Taos Talking Picture Festival, 1999
Talk about activism: I've recently come from my second right-on year at the Taos Talking Picture Festival in New Mexico, which is about as ideologically alternative (and, occasionally, 1960s purple-pants time warp) as a Fest can get. To begin, there was Boston's radical historian-in-residence, Howard Zinn, giving a soaring keynote speech to a turnaway crowd of 600 about "Untouched Dramas," key events in American history (the Ludlow Massacre, the Indian occupation of Alcatraz, the Mother Jones-led march on Washington of child laborers) which Bill Clinton's Hollywood won't dare touch. Then there was WBCN's ex-News Dissector Danny Schechter, one of many impressive individuals brought in to promote media literacy to the teachers and students specifically invited to the Fest.
And there were the movies chosen, many of them American independents with passion and bite, dedicated in the Zinn way to promoting a "people's history" of the United States. Schechter paved the way with his own Beyond Life With Timothy Leary, a screen bio of the druggy psychologist whom Richard Nixon described as "the most dangerous man in America." David Riker's La Cuidad is a sometimes effective stab at American neorealism, a black-and-white four-vignette story of impoverished Latin American laborers toiling about New York City. Cambridge filmmaker Nick Curzon's Super Chief, a feature documentary about an Indian election on a Minnesota reservation, proved a Taos favorite, precipitating cheering from the crowd for the noble Ojibwa populist candidates and jeering for Super Chief's turncoat Native villain.
Taos was my first chance to see the 1999 Academy Award nomination for Best Documentary, Regret to Inform, a disturbing, unforgettable, deeply bitter elegy to the widows left behind, both here and in South East Asia, after the war in Viet Nam. Filmmaker Barbara Sonneborn (whose husband was an American soldier killed there) takes no prisoners in presenting a world in which American boys sent over there turned into no-longer-innocent rapists and murderers. Sonneborn's own psychic journey ends with her standing in a lush field in North Viet Nam where her GI Joe was shot dead, guided by the Vietnamese woman who had fought there with the Viet Cong.

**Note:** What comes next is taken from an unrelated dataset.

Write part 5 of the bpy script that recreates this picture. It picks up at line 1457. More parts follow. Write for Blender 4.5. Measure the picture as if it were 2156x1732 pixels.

My other favorite was On the Ropes, a Hoop Dreams-like, extremely poignant tale of three hard-knocks residents of Bedford-Stuyvesant, Brooklyn, trying to find some dignity, grab some chunk of the American Dream, by an amateur boxing career. On the Ropes will be distributed by Fox Lorber, but everyone connected to the film, including co-director Brett Morgan, with whom I shared beers at a party, is anxious that few will come out to see a boxing documentary. I understand the worry, but people who bypass On the Ropes will be making a dire mistake. I saw it with an audience of baggy-pants teens, who normally would never pay to see a documentary, and they were totally enraptured. Even the most pacifist, ban-boxing person will be mesmerized by the humanity of On the Ropes. Women, too, definitely will relate to the trials and travails of Tyrene, welfare mother and fisticuffs champ.
And the failures of Taos?
The Red Violin, an overblown costume drama in which the eponymous instrument passes hand through hand over the centuries: a patina of high art, but disappointedly thin drama by filmmaker Francois Girard and (my friend) screenwriter Don McKellar, who had made real art in their previous collaboration, 32 Short Films About Glenn Gould.
Girl, in which Lolita's Dominique Swain is the only legitimate element in a fake LA-standing-in-for-Portland, Oregon, look at the alternative music scene. Two moony songs from Summer Phoenix are too many songs.
The Last Movie, Dennis Hopper's 1971 acid-trip follow-up to Easy Rider is still incoherent crapola after all these years. Hopper, who infamously trashed his beautiful home and made infinite enemies during his bad-vibes time dwelling in Taos in the late 1960s, did it again in 1999, not turning up as promised to receive the Fest's Maverick Award. Dennis, Dennis: bad karma!